When I came to Smith, that experience immediately informed my teaching, because I could easily navigate between what we were teaching and what I knew students needed to know. The increased interest in data science locally and nationally has really helped me find my place and understand my role in academia.

[CRC] What types of real-world problems does the book address?
[BB] We use data from a variety of fields in the book, including sports, politics, epidemiology, ecology, entertainment, travel, and of course Twitter. I think the gerrymandering example from the chapter on spatial data best captures what we hope to achieve. The real-world problem here is that while voters in North Carolina in the 2012 election were split roughly 50/50 in their votes for president, 10 of the 13 congressional seats went to one party. This is numerical evidence that there might be some imbalance in how the districts are constructed. To get this information, we need some data wrangling skills and some intuitive summary statistics. However, to really see what is going on, we need to incorporate spatial information about the districts. This requires a different set of skills since now we are working with spatial data. Bringing the numerical and the spatial data together allows us to construct a powerful visualization that brings the most important issues into stark relief. This is the full power of data science: the ability to bring disparate data sources together and transform them into meaningful information in context.

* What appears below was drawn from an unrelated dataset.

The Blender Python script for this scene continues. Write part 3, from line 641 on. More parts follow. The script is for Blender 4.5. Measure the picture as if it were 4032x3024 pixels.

[CRC] How does coding factor into the book?
[BB] Extensively. We see coding as essential to the modern practice of data science, so code is interwoven into the text in all but the first two chapters. We see code as expressive in the same way as written English, so we strive to have meaningful interplay between the code we write, our discussion of how that code works and what it is doing, and the narrative we tell.

[CRC] Why is this book significant to today’s statisticians and scientists?
[BB] I get a lot of questions from people (students, faculty, and professionals) who are interested in data science but aren't sure how to start learning more about it. Most of the resources that are out there focus on learning a specific technical skill, whether it be a programming language, a particular package, or a statistical modeling technique. What we tried to do was to develop these skills together in conjunction with a meaningful application. We realized early on that we would have to sacrifice depth in order to achieve the breadth that we wanted. My hope is that this book can serve as the primary text for a variety of introductory and intermediate courses, or for independent learners.

CRC Press Editor

About Benjamin Baumer

Benjamin S. Baumer is an assistant professor in the Statistical & Data Sciences program at Smith College. He has been a practicing data scientist since 2004, when he became the first full-time statistical analyst for the New York Mets. Ben is a co-author of The Sabermetric Revolution and won the 2016 Contemporary Baseball Analysis Award from the Society for American Baseball Research.